Tuesday, August 31, 2010

A Collection Of Great Zen Quotes

Copyright by Laura

I mentioned about the book called Zen and Reality by Robert Powell in the post written in June 2010. This is the book that is the official maiden work that opens my mind to the many teachings from great Zen masters; those that have gained enlightenment, obtained a higher level of consciousness, able to really see things as it is.

The idea of writing this post came out of the blue today while I was in my morning Tai Chi session. Or to be more specific, it resulted from me picking up this book yesterday night to reread it before I slept.

In my own understanding, the core of Zen addressess one thing that helps us to comprehend who we are today. Of why are the way we behave today and why we are such and such of a person. This one thing is thought. The approach through which this subject is explored is different from that explored in psychology or in the domain of personal development. Instead, it is philosophical and paradoxical at times.

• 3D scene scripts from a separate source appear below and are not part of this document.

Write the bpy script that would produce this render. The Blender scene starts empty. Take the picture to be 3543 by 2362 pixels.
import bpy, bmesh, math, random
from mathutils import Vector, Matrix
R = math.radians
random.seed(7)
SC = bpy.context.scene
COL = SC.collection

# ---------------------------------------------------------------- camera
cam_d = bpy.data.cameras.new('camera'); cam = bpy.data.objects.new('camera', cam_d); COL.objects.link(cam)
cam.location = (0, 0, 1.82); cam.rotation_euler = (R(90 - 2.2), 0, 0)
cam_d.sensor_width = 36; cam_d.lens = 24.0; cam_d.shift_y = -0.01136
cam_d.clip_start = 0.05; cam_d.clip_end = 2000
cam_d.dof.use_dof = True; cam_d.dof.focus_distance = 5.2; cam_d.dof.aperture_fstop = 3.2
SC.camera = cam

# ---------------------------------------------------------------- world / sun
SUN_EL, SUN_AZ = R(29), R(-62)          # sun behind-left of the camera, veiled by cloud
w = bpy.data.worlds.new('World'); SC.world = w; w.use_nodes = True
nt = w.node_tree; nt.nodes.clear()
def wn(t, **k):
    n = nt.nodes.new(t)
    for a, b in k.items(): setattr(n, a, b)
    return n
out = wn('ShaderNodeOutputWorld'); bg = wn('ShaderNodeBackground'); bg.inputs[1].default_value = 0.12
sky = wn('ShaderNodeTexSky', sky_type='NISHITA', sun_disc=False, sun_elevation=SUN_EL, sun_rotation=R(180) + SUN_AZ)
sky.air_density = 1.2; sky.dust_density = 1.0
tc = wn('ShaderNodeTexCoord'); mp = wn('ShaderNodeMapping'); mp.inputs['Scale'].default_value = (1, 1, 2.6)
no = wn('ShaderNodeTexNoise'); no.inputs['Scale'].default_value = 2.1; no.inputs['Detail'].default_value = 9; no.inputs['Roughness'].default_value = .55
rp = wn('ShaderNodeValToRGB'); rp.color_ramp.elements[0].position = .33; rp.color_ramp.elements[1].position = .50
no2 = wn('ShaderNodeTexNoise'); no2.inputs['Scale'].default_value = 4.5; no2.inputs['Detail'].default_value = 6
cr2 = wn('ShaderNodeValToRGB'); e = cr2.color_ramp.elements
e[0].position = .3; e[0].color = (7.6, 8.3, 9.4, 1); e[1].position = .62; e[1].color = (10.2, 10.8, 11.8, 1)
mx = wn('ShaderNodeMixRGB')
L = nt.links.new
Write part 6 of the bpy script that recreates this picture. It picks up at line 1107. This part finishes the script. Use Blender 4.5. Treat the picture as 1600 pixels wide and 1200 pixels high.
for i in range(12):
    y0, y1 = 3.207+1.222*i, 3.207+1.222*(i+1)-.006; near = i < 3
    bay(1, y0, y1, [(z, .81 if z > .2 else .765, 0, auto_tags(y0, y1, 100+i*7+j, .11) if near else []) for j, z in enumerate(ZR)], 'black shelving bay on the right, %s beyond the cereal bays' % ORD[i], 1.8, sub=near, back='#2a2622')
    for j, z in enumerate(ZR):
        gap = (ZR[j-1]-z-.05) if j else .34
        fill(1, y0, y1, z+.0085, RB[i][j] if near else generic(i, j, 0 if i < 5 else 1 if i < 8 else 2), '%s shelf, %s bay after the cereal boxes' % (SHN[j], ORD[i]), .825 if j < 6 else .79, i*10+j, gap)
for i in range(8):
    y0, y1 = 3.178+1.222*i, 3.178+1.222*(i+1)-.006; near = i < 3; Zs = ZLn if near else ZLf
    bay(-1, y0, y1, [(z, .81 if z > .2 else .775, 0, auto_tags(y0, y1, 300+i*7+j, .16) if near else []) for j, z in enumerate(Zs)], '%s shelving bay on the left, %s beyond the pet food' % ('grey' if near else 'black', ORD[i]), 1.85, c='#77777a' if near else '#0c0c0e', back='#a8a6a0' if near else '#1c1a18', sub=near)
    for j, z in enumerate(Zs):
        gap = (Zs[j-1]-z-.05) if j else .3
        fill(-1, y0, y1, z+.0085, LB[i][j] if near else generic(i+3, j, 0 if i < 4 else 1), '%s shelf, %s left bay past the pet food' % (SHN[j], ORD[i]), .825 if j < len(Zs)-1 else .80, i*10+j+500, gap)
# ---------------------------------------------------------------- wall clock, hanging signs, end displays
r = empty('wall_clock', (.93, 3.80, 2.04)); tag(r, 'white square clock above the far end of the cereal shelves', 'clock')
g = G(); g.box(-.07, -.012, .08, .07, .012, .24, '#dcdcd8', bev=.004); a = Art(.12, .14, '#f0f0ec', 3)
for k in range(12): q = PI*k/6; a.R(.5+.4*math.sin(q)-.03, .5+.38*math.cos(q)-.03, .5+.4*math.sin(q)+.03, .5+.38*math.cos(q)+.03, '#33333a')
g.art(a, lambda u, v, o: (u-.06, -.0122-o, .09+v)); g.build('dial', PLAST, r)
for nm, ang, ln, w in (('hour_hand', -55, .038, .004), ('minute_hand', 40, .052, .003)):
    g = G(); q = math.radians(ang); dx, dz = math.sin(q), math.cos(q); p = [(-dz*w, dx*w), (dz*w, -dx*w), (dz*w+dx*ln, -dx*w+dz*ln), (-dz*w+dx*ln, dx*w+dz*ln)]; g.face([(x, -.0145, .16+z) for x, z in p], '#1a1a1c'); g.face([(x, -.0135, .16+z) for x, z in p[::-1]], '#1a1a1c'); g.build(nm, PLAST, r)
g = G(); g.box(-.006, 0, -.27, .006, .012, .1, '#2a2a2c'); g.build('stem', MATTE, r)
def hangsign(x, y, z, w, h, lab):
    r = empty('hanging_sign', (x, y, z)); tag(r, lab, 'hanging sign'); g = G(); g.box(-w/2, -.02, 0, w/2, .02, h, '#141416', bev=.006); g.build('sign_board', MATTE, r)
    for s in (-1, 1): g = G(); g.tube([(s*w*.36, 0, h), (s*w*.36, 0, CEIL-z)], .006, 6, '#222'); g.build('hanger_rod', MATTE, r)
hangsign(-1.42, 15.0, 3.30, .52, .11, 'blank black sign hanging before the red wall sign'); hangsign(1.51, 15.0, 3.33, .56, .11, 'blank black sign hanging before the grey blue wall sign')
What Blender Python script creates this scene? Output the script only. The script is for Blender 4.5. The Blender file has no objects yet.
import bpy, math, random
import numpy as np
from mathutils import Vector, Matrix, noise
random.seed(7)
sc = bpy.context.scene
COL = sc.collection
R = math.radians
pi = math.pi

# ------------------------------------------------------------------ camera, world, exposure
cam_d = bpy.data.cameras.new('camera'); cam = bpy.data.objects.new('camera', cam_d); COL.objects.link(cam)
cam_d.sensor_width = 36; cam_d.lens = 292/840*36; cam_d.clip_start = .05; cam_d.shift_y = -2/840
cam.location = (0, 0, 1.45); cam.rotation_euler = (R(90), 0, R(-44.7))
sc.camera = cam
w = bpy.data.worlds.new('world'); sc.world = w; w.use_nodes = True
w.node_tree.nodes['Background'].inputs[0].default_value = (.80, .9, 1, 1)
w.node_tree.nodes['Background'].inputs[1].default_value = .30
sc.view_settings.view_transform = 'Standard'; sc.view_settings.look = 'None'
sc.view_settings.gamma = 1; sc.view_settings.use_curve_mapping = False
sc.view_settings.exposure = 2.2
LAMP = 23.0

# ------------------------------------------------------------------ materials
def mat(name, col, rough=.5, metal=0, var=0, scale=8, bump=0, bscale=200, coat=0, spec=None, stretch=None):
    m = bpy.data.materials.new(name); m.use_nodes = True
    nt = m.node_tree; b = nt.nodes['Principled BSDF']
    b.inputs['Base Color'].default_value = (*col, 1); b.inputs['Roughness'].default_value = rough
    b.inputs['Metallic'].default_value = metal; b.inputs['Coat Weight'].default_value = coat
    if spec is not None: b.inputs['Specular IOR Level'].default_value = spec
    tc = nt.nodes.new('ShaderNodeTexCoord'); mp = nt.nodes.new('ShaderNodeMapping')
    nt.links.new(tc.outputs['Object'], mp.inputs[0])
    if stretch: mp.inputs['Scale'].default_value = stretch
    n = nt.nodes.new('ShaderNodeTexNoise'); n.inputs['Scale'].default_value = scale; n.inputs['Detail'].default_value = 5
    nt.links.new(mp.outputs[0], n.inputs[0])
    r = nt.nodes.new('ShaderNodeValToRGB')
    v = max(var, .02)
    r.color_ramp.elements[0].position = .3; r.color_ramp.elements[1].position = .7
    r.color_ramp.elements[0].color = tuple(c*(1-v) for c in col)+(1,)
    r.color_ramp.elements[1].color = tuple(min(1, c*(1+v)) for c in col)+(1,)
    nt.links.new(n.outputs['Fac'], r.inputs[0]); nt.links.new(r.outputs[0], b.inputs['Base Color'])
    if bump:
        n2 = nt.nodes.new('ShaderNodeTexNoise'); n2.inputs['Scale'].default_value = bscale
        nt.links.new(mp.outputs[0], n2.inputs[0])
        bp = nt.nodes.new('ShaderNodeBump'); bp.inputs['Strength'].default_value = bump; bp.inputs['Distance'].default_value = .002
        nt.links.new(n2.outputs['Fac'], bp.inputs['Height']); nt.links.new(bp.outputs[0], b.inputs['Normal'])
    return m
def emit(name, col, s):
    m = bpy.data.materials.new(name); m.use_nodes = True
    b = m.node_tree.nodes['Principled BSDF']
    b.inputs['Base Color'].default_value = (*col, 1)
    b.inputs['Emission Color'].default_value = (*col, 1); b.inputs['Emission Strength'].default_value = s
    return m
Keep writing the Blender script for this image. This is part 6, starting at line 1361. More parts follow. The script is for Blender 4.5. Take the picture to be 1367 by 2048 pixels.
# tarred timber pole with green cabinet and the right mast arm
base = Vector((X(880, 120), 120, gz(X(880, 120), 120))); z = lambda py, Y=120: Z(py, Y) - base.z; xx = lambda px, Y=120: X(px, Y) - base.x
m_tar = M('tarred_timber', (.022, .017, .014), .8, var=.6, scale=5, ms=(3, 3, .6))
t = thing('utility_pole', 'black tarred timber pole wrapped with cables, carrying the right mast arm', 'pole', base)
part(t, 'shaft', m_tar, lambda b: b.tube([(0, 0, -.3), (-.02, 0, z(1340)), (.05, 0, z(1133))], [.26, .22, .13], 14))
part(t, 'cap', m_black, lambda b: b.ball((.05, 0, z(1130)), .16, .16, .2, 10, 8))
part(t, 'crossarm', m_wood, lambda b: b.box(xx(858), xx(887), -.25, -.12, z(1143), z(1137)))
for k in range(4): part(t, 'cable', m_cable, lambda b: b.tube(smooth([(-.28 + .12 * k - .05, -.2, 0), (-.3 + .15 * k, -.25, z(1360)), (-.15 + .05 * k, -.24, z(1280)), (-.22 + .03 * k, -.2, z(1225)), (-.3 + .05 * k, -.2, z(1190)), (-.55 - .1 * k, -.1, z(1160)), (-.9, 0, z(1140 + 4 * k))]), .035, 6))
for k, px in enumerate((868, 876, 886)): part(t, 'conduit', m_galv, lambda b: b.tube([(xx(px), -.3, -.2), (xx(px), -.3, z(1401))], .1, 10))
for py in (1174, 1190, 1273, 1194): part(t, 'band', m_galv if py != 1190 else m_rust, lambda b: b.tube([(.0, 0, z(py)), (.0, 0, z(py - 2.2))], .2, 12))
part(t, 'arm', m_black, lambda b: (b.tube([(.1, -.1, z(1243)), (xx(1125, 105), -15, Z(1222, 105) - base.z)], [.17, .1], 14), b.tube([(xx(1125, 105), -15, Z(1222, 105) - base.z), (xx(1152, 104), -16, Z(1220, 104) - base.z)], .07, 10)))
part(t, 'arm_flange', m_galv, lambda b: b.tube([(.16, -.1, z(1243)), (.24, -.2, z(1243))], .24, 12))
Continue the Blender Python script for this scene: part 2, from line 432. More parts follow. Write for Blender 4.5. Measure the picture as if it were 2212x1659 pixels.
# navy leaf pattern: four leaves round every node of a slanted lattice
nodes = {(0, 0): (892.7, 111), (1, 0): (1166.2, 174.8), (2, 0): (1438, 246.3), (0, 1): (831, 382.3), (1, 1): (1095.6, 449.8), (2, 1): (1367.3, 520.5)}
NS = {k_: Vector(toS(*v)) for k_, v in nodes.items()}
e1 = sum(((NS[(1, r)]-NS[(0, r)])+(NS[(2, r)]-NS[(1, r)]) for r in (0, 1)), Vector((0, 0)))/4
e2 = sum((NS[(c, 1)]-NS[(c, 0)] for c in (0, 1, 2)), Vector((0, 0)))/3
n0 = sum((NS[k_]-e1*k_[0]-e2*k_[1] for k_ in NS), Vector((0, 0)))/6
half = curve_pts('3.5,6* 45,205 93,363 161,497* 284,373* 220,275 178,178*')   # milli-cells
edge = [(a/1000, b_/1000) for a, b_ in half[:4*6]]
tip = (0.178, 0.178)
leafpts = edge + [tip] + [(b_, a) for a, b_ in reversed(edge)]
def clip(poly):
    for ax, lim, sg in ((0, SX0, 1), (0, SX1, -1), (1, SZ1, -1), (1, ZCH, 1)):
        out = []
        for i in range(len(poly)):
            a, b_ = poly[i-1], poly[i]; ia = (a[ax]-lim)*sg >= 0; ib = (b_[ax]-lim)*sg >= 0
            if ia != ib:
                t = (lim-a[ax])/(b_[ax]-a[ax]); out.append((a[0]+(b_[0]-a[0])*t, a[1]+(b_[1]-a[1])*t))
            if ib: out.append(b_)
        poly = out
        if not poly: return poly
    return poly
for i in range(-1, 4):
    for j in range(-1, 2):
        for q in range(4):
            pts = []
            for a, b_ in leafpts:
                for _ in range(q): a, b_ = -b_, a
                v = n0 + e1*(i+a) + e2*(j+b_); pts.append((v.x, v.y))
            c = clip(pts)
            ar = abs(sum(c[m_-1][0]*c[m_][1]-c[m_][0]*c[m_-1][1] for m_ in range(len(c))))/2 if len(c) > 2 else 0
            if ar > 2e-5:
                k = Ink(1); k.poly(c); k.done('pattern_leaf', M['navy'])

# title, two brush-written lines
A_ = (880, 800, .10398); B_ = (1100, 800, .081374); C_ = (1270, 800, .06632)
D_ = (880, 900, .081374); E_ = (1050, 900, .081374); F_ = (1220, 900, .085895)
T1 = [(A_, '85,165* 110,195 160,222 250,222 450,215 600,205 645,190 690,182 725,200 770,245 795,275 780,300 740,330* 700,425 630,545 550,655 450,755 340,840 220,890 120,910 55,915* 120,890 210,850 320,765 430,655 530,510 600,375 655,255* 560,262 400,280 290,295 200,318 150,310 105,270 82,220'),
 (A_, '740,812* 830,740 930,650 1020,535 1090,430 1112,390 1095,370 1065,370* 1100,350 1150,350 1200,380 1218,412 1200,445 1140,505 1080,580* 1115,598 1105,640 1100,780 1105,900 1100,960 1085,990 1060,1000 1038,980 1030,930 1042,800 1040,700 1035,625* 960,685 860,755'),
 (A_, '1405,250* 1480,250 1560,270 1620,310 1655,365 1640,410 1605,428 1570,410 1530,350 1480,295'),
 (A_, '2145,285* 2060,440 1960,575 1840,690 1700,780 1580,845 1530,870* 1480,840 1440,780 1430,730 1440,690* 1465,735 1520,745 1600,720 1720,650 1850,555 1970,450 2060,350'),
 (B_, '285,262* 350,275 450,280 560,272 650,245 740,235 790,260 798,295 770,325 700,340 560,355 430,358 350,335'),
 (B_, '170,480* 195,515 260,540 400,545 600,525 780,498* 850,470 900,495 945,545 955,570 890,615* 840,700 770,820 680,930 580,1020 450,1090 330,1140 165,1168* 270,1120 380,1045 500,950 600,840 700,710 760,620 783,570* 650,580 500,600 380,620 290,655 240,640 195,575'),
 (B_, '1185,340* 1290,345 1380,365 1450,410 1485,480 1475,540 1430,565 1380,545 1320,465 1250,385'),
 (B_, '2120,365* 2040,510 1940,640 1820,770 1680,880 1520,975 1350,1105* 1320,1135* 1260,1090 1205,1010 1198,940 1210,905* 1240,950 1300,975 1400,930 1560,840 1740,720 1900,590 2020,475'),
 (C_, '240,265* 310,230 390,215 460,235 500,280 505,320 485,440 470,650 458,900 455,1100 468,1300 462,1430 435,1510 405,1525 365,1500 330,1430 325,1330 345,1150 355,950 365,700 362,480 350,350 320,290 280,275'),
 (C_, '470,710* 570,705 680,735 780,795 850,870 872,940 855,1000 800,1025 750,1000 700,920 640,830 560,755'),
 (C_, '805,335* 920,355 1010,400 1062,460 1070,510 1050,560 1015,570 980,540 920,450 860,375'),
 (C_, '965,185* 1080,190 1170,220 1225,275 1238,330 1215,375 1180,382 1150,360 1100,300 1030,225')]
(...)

Okay, I should pause for now. For to continue to explain the truth is to continue to not explain it. For if a truth were to be explained, it is not a truth. Everyone's experience is different; so everything is experiential. As such, we can't really explain our experience to others on a verbal level. Okay, I'd have to KISS now.

So here I leave for you ten quotes extracted from the book and let you explore more of it!

1. 'Nature abhors a vacum' - similarly thought abhors a void. In order not to have to face its empty nature - nothingness, thought invents the thinker to give itself substantiality. Yet the Void is the plenitude of all things; everything in phenomenal existence has its roots in that Void.

2. Let us live as though every day was our last, we would soon discover the difference between 'being' and 'becoming'.

3. The vital energy which in the ordinary person is drained off by the emotions to be converted into some form of action or thought, is in the awakened man conserved and accumulated for the final explosion of satori.

4. You want to get rid of the ego, the source of all suffering...Yet how can you get rid of it, this thing which is put together, without knowing it for what it is. Only when you can consciously put it together, can you take it apart and so do away with it.

5. The Void, Emptiness, Let-go, Desireless, Nirvana, Kingdom of Heaven, etc., whilst different on the verbal level, are in the essence the same experience - viz, that of the fusion of the thinker and his thought.

6. Our imaginative life is only real in the sense that a lie is real. Desire, imagination, the mind, is never Reality - it is always either past of future, for it always operates through memory, through recognition.

7. Zen is everyday life. if the quality of one's Zen improves, the quality of one's everyday life improves too.

8. Until the emptiness of all attachments, of all efforts at building 'security' is realised, there can be no cessation of the feeling of insecurity.

9. Only when you have no thing in your mind and no mind in things, are you vacant and spiritual, empty and marvellous.

10. Let your heart be wholly empty, then only will it be filled. The mind is an efficient instrument only when in this condition.

Please don't complain that it is difficult to understand or that 'it is Greek for me'. Else I will give you a Tai Chi slam courtesy from a new Tai Chi student.